At Pixar, people knew the heart of a good movie was a good story, and they knew stories would get better throughout the process of making them. The stories got better through constant iteration; through trying dif¬ferent approaches, including approaches that at first seemed inconsistent; through the involvement of lots of talented people, like that animator; and through a willingness to wait and see what worked and what needed tightening or expanding.
When Pixar finished Toy Story 2, which took an incredible toll on all involved, it assembled a cross section of people to explore ways of avoiding so much pressure in making future films. One of the key suggestions was to lock the story—not allow any further changes after some point early in the process. Constant story iterations and changes are the source of much stress because they almost always have implications that ripple throughout the film and force multiple changes, as we just saw.

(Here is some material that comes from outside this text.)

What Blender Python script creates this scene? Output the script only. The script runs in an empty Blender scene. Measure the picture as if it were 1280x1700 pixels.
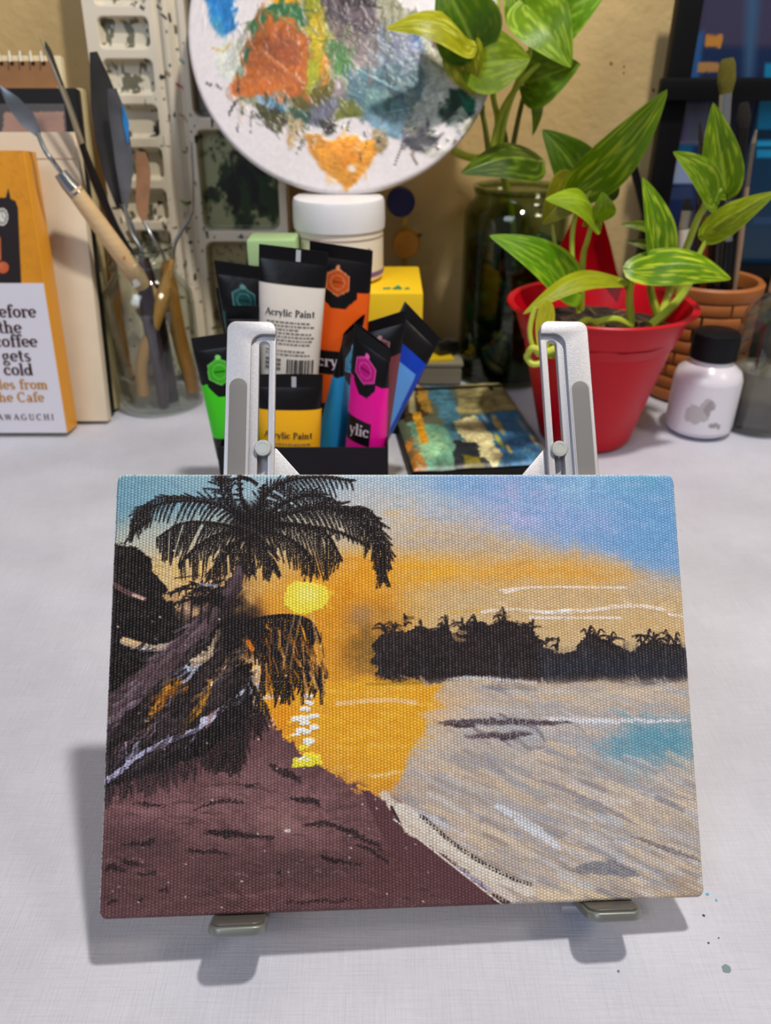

In that postmortem, one employee recalled that John Lasseter, director of the film and a cofounder of Pixar, responded to the idea by saying, "We need to focus on quality and that only happens by iterating. If we lock in the story, we will be disappointed. I can't do it. I know it would save us pain, but Hollywood is littered with films that refused to change." By refusing to lock a story, Pixar was able to put a variety of ideas on the table and keep them there until they began to gel, often in ways that no one could ever have anticipated.